Harris vs. Trump presidential poll: Latest numbers from 7 battleground states

Vice President Kamala Harris and former President Donald Trump are locked in a tight race in seven key battleground states, according to the latest presidential poll.

The Washington Post/Schar School poll shows 47% of registered voters in the states said they would definitely or probably support Harris while 47% who said they will definitely or probably support Trump. Among likely voters, 49% support Harris and 48% back Trump.

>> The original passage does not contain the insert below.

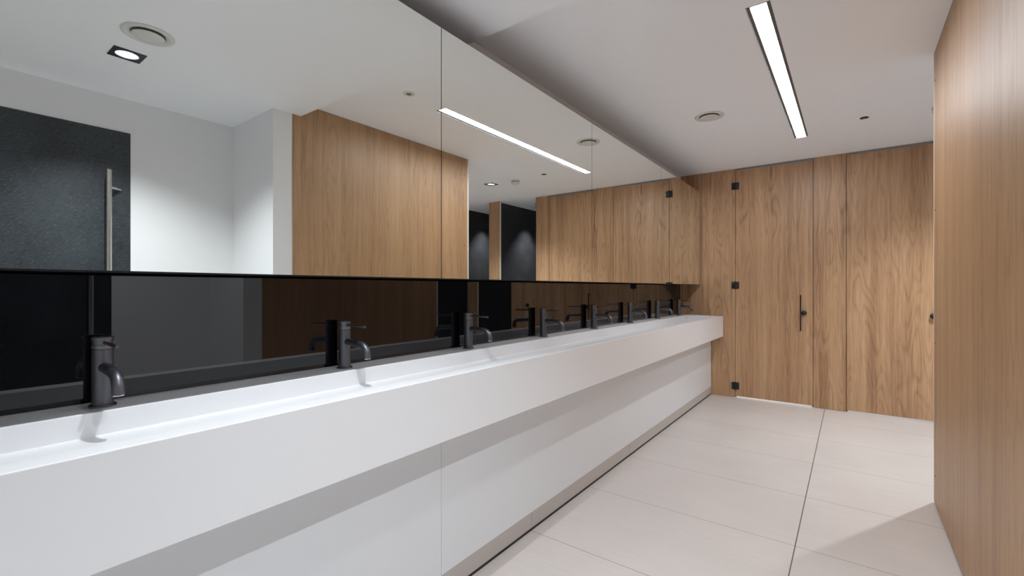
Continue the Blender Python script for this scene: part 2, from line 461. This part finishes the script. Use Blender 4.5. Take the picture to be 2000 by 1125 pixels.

The poll shows Harris leading in Georgia, Michigan, Pennsylvania and Wisconsin with Trump ahead in Arizona and North Carolina and the two tied in Nevada. State-by-state breakdown includes:

Georgia

  • Harris – 51%
  • Trump – 47%

Michigan

  • Harris – 49%
  • Trump – 47%

Pennsylvania

  • Harris – 49%
  • Trump – 47%

Wisconsin

  • Harris – 50%
  • Trump – 47%

Arizona

  • Trump – 49%
  • Harris – 46%

North Carolina

  • Trump – 50%
  • Harris – 47%

Nevada

  • Harris – 48%
  • Trump – 48%

Six percent of all key-state voters said they wouldn’t support either Harris or Trump and, if they had to choose between the two, would opt not to vote.

Job performance numbers

The poll showed that more people approved of how Trump handled his presidency than Harris’ performance as VP. Fifty-one percent approved of how Trump handled his presidency compared to 49% who did not, for a positive 2 percentage point advantage. Harris’ approval was underwater, however, with 44% approving and 55% disapproving for a negative 11 percentage point score.

Individual issues

When it comes to which candidate would handle individual issues the best, Harris fared better on healthcare (46%), access to abortion (51%), gun control (41%), racism (48%) and climate change (46%). Trump scored better on inflation (49%), economy (51%), threats to democracy (43), crime (45%), immigration (52%), U.S. policy on the Israel-Gaza war (45%) and war between Russia and Ukraine (47%).

The leading issue, according to 66% of respondents, was inflation.

The poll was conducted Sept. 30-Oct. 15 among a sample of 5,016 registered voters in Arizona, Georgia, Michigan, Nevada, North Carolina, Pennsylvania and Wisconsin. The overall margin of error was plus/minus 1.7 percentage points.